After all our initial experiments are done with a variable inductor then we
carefully measure the correct value of inductance for most efficient
operation and wind future inductors to this value.  On larger systems we
sometimes add a few taps (plus or minus 20%) to allow adjustment as the
voltage across the country varies from 208 VAC on east coast to 240 VAC
midwest, 208 VAC in south, and 220-240 VAC again in the west.  I might
suggest you incorporate several taps into your limiting inductor system and
you will be able to "tune" your power supply as well as your resonance
points.  A continuously variable inductor demonstrates these principles in
dramatic effect but this would be a lot of work to construct for your very
large system.  A phase shift indicator illustrating where unity is while
your system is running is a very valuable addition to your instrumentation.

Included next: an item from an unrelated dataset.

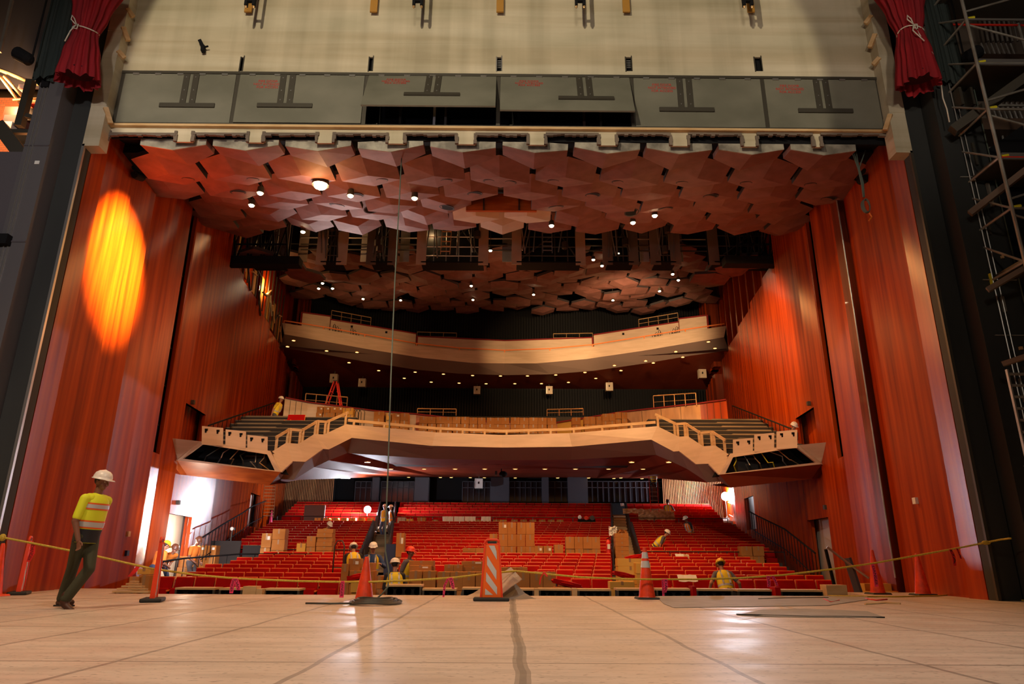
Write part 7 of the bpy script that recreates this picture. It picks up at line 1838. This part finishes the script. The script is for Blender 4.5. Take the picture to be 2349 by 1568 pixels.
# hand trucks on the lower balcony and by the stalls aisle
for k, (px, py, Y, zz) in enumerate(((815, 947, 32.2, 5.26), (822, 946, 32.3, 5.26), (830, 945, 32.4, 5.26), (779, 1252, 20.5, None))):
    a = atY(px, py, Y); z = floorz(Y) if zz is None else zz
    t = thing('hand_truck', ['hand truck with hooped handle right of the ladder stack, leftmost', 'hand truck with hooped handle right of the ladder stack, middle', 'hand truck with hooped handle right of the ladder stack, rightmost', 'dark hand truck left of the aisle carton pile'][k], 'hand truck', (a.x, Y, z), 0)
    w_ = .14; MB().tube([(a.x - w_, Y, z + .1), (a.x - w_, Y, a.z), (a.x - w_ * .5, Y, a.z + .15), (a.x + w_ * .5, Y, a.z + .15), (a.x + w_, Y, a.z), (a.x + w_, Y, z + .1)], .02, 6).build('frame', 'steeldark', t, smooth=True)
    for j in range(3): MB().tube([(a.x - w_, Y, z + .3 + .3 * j), (a.x + w_, Y, z + .3 + .3 * j)], .014, 5).build('crossbar', 'steeldark', t)
    for s in (-1, 1): MB().lathe([(.05, -.02), (.1, -.02), (.1, .02), (.05, .02)], (a.x + s * .17, Y, z + .1), 14, Matrix.Rotation(R(90), 4, 'Y')).build('wheel', 'rubber', t)
    MB().box((a.x - .18, Y - .2, z + .02), (a.x + .18, Y, z + .04)).build('toe_plate', 'steeldark', t)
# two loose seats left on the lower balcony terrace
for k in range(2):
    a = atY(672 + 14 * k, 953, 30.4); dup(seatproto, (a.x, 30.3, a.z - .8), None, 'loose red theatre seat on the left terrace of the lower balcony, %s' % ['left one', 'right one'][k], 'loose seats on the balcony')
# projector-like dark device under the lower balcony
p = soffit_pt(1150, 1079); t = thing('ceiling_device', 'dark round device hanging from the lower balcony soffit near the centre', 'device', tuple(p))
t.name = 'hanging_device'; WLOC[t.name] = Vector(p)
MB().ell(tuple(p + Vector((.1, 0, -.18))), (.22, .2, .16), 12, 8).build('body', 'black', t); MB().cbox(tuple(p + Vector((-.28, 0, -.15))), (.12, .12, .26)).build('side_unit', 'bluegray', t)
MB().tube([p + Vector((0, 0, -.1)), p + Vector((0, 0, .2))], .03).build('hanger', 'black', t)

Regarding the data I posted .... does it agree with any of your measured
values of current input vs spark length output for your old system with the
0.18 MFD capacitor???

The algorithm we use is a series of plotted points from various coils
sytems we have run in the past.  At long spark lengths (max was 78 ft) we
recorded 1.9 kva required per ft of spark length.  At lengths of 30-40 ft
the power level was approx 1.1 to 1.2 kva per ft of sec spark.

Hope this data helps out -- please advise on the data I submitted vs your


> From: Tesla List <tesla-at-pupman-dot-com>
> To: 'Tesla List' <tesla-at-poodle.pupman-dot-com>
> Subject: RE: Computer data
> Date: Friday,August 29,1997 1:36 AM
> From: 	Greg Leyh[SMTP:lod-at-pacbell-dot-net]
> Sent: 	Thursday, August 28, 1997 5:19 PM
> To: 	Tesla List
> Subject: 	Re: Computer data
> > Hi Greg:
> > 
> > Ran some of your previous coil design data thru our computer design
> > program, "Resonance Master", and it generated the following data:
> > 
> > assuming a pri cap size of 0.18 MFD, then:
> > 
> > at 90 amps input   x = 21 ft. long sec. spark     this would be min
> > value for this size cap
> > 
> > at 108 amps input  x = 25.2 ft. long sec. spark    this would be most
> > efficient operation point, ie, tank plate current dipped
> > 
> > at 130 amps input  x = 30.3 ft. long sec. spark   overdriving the
> > slightly for max spark output
> This coil is not CW, and therefore does not have a tank plate current to
> What are the ampere ratings shown above?  Is that the wallplug current?
> So far in the low power tests (shown in the JPEG's on Chip's site), here
> what I have actually measured:
> At 45 amps input (480V 3-Phase)  x = 25 to 32 ft. long sec. spark
> > The above values assume a large top load and all is in tune.  Power
> > reactance matches cap size, pri in correct tune with sec system, proper
> > coeff. coupling (0.18-0.22), and good spark gap quenching.
> > 
> > I was curious if these values are in agreement with your observed
> > parameters.  If in agreement I would be happy to do a runup of your new
> > system to see if your new numbers agree with our program output.
> Yes, I would indeed!  The full power (120kW) test will occur in about 8
> Cpri will be 0.27uF
> Zpri will be 15 ohms
> k    will be 0.22
> How does your algorithm relate output power to spark length?